Taking Issue: In Defense of the Risk Assessment Process
A recent editorial that questions the constitutionality of the administrative review process in the case of a restraining order application is reckless and meritless, at best.
March 20, 2019 at 10:54 AM
4 minute read
A recent Connecticut Law Tribune editorial that questions the constitutionality of the administrative review process in the case of a restraining order application is reckless and meritless, at best.
The editorial criticizes procedures put in place after the horrific homicide of seven-month-old Aaden Moreno in Middletown. Readers may recall that in 2015, a Middletown family court judge denied a restraining order application from Aaden's mother, which might have included protection for Aaden. Absent a risk assessment and according to court transcripts, the judge indicated that he was not convinced that there was a continuous threat of present physical pain or physical injury. After that denial, Aaden's father, who would have been subject to the order, murdered the child.

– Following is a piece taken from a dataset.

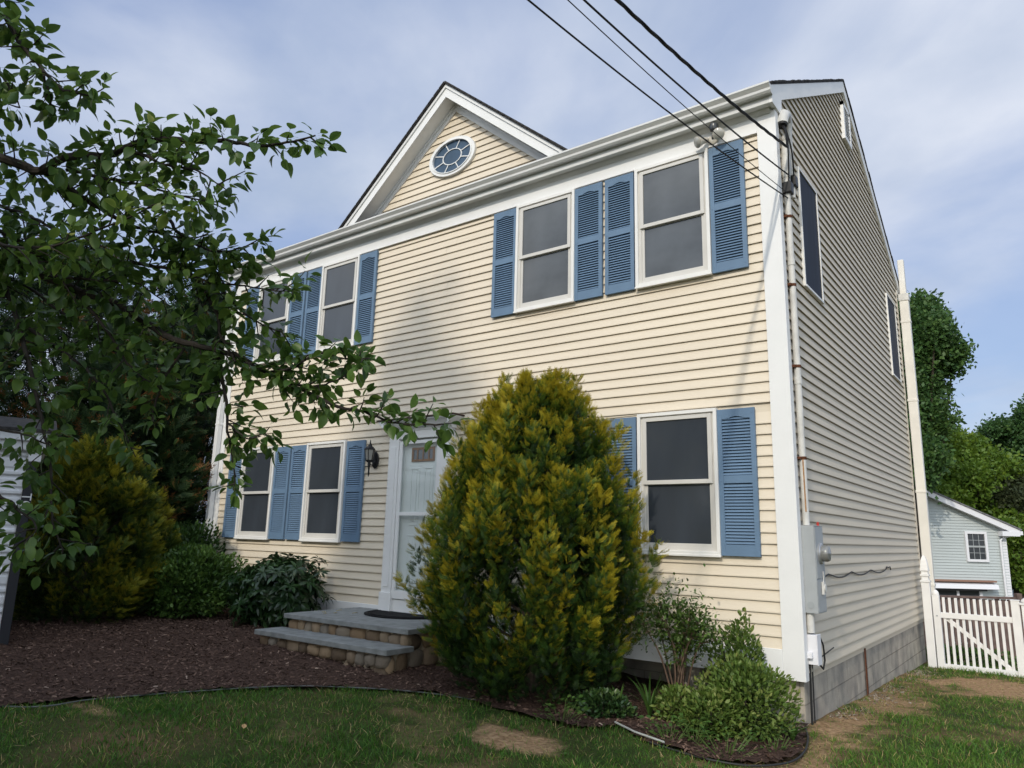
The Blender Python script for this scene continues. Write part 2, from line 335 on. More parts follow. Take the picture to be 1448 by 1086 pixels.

After this tragedy, the court system developed an approach whereby impartial family service officers use evidence-based tools to provide the court with written information around risk, safety and history. Risk assessment in Connecticut and nationally has become an important way to avoid harm and ensure that adequate attention is being paid to high-danger situations. In fact, in recognizing the need to improve the civil restraining order system the National Council for Juvenile and Family Court Judges in partnership with the U.S. Department of Justice Office on Violence Against Women and the National Center on Protection Orders identified that, in order to have an effective system, policies and practices must include conducting a risk assessment to determine the dangerousness and lethality in each case and account for those risks. Under Connecticut's process, both parties are provided a copy of the written form from Family Services. They are asked if they object prior to the form being submitted to the court and are afforded the opportunity to challenge the information during the hearing.
The editorial's claim that this process is constitutionally problematic is odd, not least because the editorial appears to acknowledge that its claim of unfairness would not convince the appellate courts. It is an inherent and long-standing practice in Connecticut and around the country for neutral reports to be provided to judges in family relations matters. The parties always are interviewed for the reports and can present their views. They can interrogate the reports in open court once the report has been presented. So the family service officer's report, while impartial, is not the final result. The point of the hearing is to let everyone have their say.
It is ultimately up to the judge to decide the proper weight to place on the report, which is simply one piece of information. This updated approach is a significant improvement over prior practice in which judges decided potentially high-risk cases without the benefit of validated risk/lethality assessment.
Of additional concern is the Connecticut Law Tribune's use of language in its editorial which appears to erroneously describe the court's domestic violence restraining order process. The description of an “abbreviated interviews” fails to recognize the evidence-base practice and screening tools utilized by family service officers. And the form submitted is not merely “opinion” as the Law Tribune suggests, but rather it is an evaluation whose methodology is supported by the DOJ OVW as a credible approach through its Domestic Violence Homicide Prevention Initiative.
The risk assessment is not only constitutional, but an important improvement in Connecticut's processes. It is in line with national guidance in the evaluation of requests domestic violence restraining orders. And the Law Tribune's own editorial acknowledges that the stated claim is unlikely to prevail as a matter of law. The domestic violence advocacy community is baffled as to what illumination the Law Tribune feels is necessary with regard to these important processes in our legal system—a system on which victims of domestic violence depend for their own and their children's safety and lives.
Karen Jarmoc, MA, is the chief executive officer of the Connecticut Coalition Against Domestic Violence.